WHAT YOU HAVE TO DO.
Set all the material down again unchanged, without the pictures.

=== DATA ===

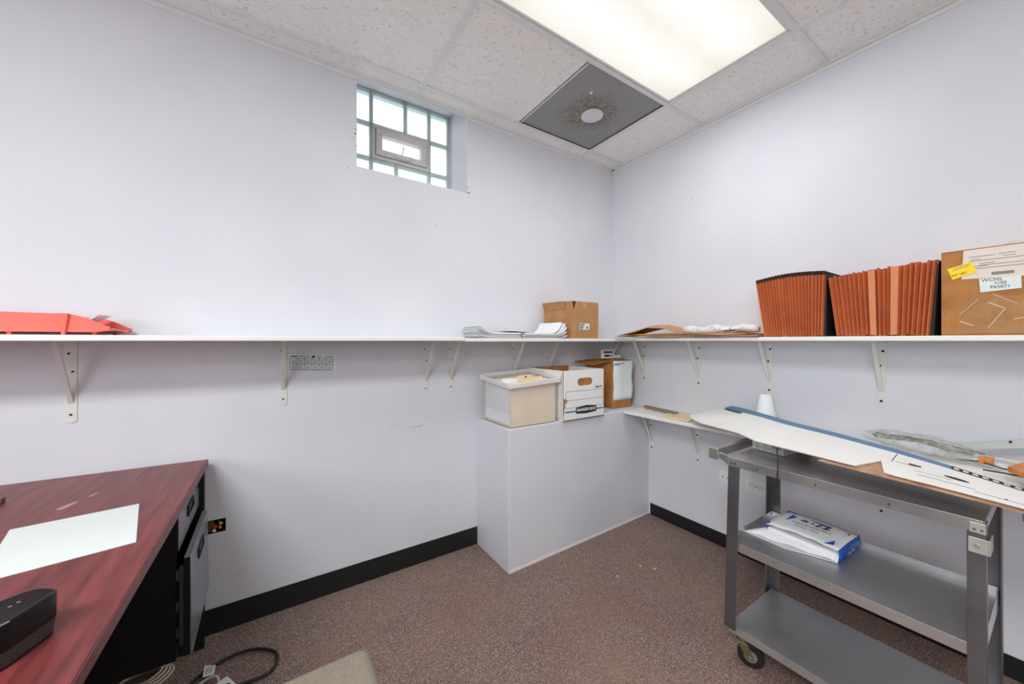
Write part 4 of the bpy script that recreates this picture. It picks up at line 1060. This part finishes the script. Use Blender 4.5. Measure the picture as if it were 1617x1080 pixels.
# opened ream of paper on the middle shelf
ZS = ZM + .0005
rp = thing('paper_ream', (-.52, -1.43, ZS), 'opened blue and white ream of copy paper with loose sheets on the cart middle shelf', 'paper ream')
FLb, FRb, BRb, BLb = Vector((-.612, -1.318, ZS)), Vector((-.622, -1.540, ZS)), Vector((-.425, -1.548, ZS)), Vector((-.412, -1.322, ZS))
HR = .050
st = MB(); up = Vector((0, 0, .030)); ins = [p.lerp((FLb + FRb + BRb + BLb) / 4, .04) for p in (FLb, FRb, BRb, BLb)]
st.hexa([tuple(p) for p in ins], [tuple(p + up) for p in ins]); st.build('sheets', M['paper'], rp)
rows = []
for i in range(13):            # wrapper top, bellied, torn along the front
    u = i / 12; f = FLb.lerp(FRb, u); b = BLb.lerp(BRb, u)
    f = f + Vector((-.006 + .022 * math.sin(PI * u) + .004 * math.sin(u * 21), 0, 0)); r = []
    for j in range(7):
        v = j / 6; p = f.lerp(b, v); p.z = ZS + HR * (.86 + .14 * math.sin(PI * min(1, u * .9 + .05))) + .004 * math.sin(PI * v) - .006 * (1 - v) * math.sin(PI * u) * 1.2
        r.append(tuple(p))
    rows.append(r)
top_rows = rows
MB().surf(rows, .0012).build('wrapper_top', M['paper'], rp, smooth=True)
def side(a, b, mat, name, lip=0):
    rws = []
    for i in range(7):
        u = i / 6; p = a.lerp(b, u); h = HR * .90
        n = (b - a).cross(Vector((0, 0, 1))).normalized()
        rws.append([tuple(p + n * .0005), tuple(p + n * (.003 + .002 * math.sin(u * 6)) + Vector((0, 0, h * .5))), tuple(p + Vector((0, 0, h)))])
    return MB().surf(rws, .001, (0, -1, 0) if abs((b - a).x) > abs((b - a).y) else (1, 0, 0)).build(name, mat, rp, smooth=True)
side(FRb, BRb, M['blue'], 'wrapper_end'); side(BLb, FLb, M['blue'], 'wrapper_end'); side(BRb, BLb, M['blue'], 'wrapper_back')
# torn wrapper lip and loose sheets fanning out in front
MB().surf([[tuple(FLb.lerp(FRb, u) + Vector((-.004 - .052 * (1 - u) ** 1.2, .064 * (1 - u) ** 1.4, .0035 + .006 * math.sin(u * 9) ** 2))) if v == 0 else tuple(FLb.lerp(FRb, u).lerp(BLb.lerp(BRb, u), .12 * v) + Vector((0, 0, .012 + .030 * v * (1 - .4 * math.sin(PI * u))))) for v in (0, .5, 1)] for u in [i / 10 for i in range(11)]], .001).build('torn_lip', M['paper'], rp, smooth=True)
MB().prism([(-.664, -1.255, ZS + .001), (-.672, -1.40, ZS + .001), (-.624, -1.54, ZS + .001), (-.58, -1.50, ZS + .001), (-.56, -1.30, ZS + .001)], (0, 0, .0015)).build('loose_sheet', M['paper'], rp)
def rtop(u, v):
    u = max(0, min(11.999, u * 12)); v = max(0, min(5.999, v * 6)); i, j = int(u), int(v); a, b = u - i, v - j
    p = [Vector(top_rows[x][y]) for x, y in ((i, j), (i + 1, j), (i, j + 1), (i + 1, j + 1))]
    return p[0] * (1 - a) * (1 - b) + p[1] * a * (1 - b) + p[2] * (1 - a) * b + p[3] * a * b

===

CORRECT RESULT.
Write part 4 of the bpy script that recreates this picture. It picks up at line 1060. This part finishes the script. Use Blender 4.5. Measure the picture as if it were 1617x1080 pixels.
# opened ream of paper on the middle shelf
ZS = ZM + .0005
rp = thing('paper_ream', (-.52, -1.43, ZS), 'opened blue and white ream of copy paper with loose sheets on the cart middle shelf', 'paper ream')
FLb, FRb, BRb, BLb = Vector((-.612, -1.318, ZS)), Vector((-.622, -1.540, ZS)), Vector((-.425, -1.548, ZS)), Vector((-.412, -1.322, ZS))
HR = .050
st = MB(); up = Vector((0, 0, .030)); ins = [p.lerp((FLb + FRb + BRb + BLb) / 4, .04) for p in (FLb, FRb, BRb, BLb)]
st.hexa([tuple(p) for p in ins], [tuple(p + up) for p in ins]); st.build('sheets', M['paper'], rp)
rows = []
for i in range(13):            # wrapper top, bellied, torn along the front
    u = i / 12; f = FLb.lerp(FRb, u); b = BLb.lerp(BRb, u)
    f = f + Vector((-.006 + .022 * math.sin(PI * u) + .004 * math.sin(u * 21), 0, 0)); r = []
    for j in range(7):
        v = j / 6; p = f.lerp(b, v); p.z = ZS + HR * (.86 + .14 * math.sin(PI * min(1, u * .9 + .05))) + .004 * math.sin(PI * v) - .006 * (1 - v) * math.sin(PI * u) * 1.2
        r.append(tuple(p))
    rows.append(r)
top_rows = rows
MB().surf(rows, .0012).build('wrapper_top', M['paper'], rp, smooth=True)
def side(a, b, mat, name, lip=0):
    rws = []
    for i in range(7):
        u = i / 6; p = a.lerp(b, u); h = HR * .90
        n = (b - a).cross(Vector((0, 0, 1))).normalized()
        rws.append([tuple(p + n * .0005), tuple(p + n * (.003 + .002 * math.sin(u * 6)) + Vector((0, 0, h * .5))), tuple(p + Vector((0, 0, h)))])
    return MB().surf(rws, .001, (0, -1, 0) if abs((b - a).x) > abs((b - a).y) else (1, 0, 0)).build(name, mat, rp, smooth=True)
side(FRb, BRb, M['blue'], 'wrapper_end'); side(BLb, FLb, M['blue'], 'wrapper_end'); side(BRb, BLb, M['blue'], 'wrapper_back')
# torn wrapper lip and loose sheets fanning out in front
MB().surf([[tuple(FLb.lerp(FRb, u) + Vector((-.004 - .052 * (1 - u) ** 1.2, .064 * (1 - u) ** 1.4, .0035 + .006 * math.sin(u * 9) ** 2))) if v == 0 else tuple(FLb.lerp(FRb, u).lerp(BLb.lerp(BRb, u), .12 * v) + Vector((0, 0, .012 + .030 * v * (1 - .4 * math.sin(PI * u))))) for v in (0, .5, 1)] for u in [i / 10 for i in range(11)]], .001).build('torn_lip', M['paper'], rp, smooth=True)
MB().prism([(-.664, -1.255, ZS + .001), (-.672, -1.40, ZS + .001), (-.624, -1.54, ZS + .001), (-.58, -1.50, ZS + .001), (-.56, -1.30, ZS + .001)], (0, 0, .0015)).build('loose_sheet', M['paper'], rp)
def rtop(u, v):
    u = max(0, min(11.999, u * 12)); v = max(0, min(5.999, v * 6)); i, j = int(u), int(v); a, b = u - i, v - j
    p = [Vector(top_rows[x][y]) for x, y in ((i, j), (i + 1, j), (i, j + 1), (i + 1, j + 1))]
    return p[0] * (1 - a) * (1 - b) + p[1] * a * (1 - b) + p[2] * (1 - a) * b + p[3] * a * b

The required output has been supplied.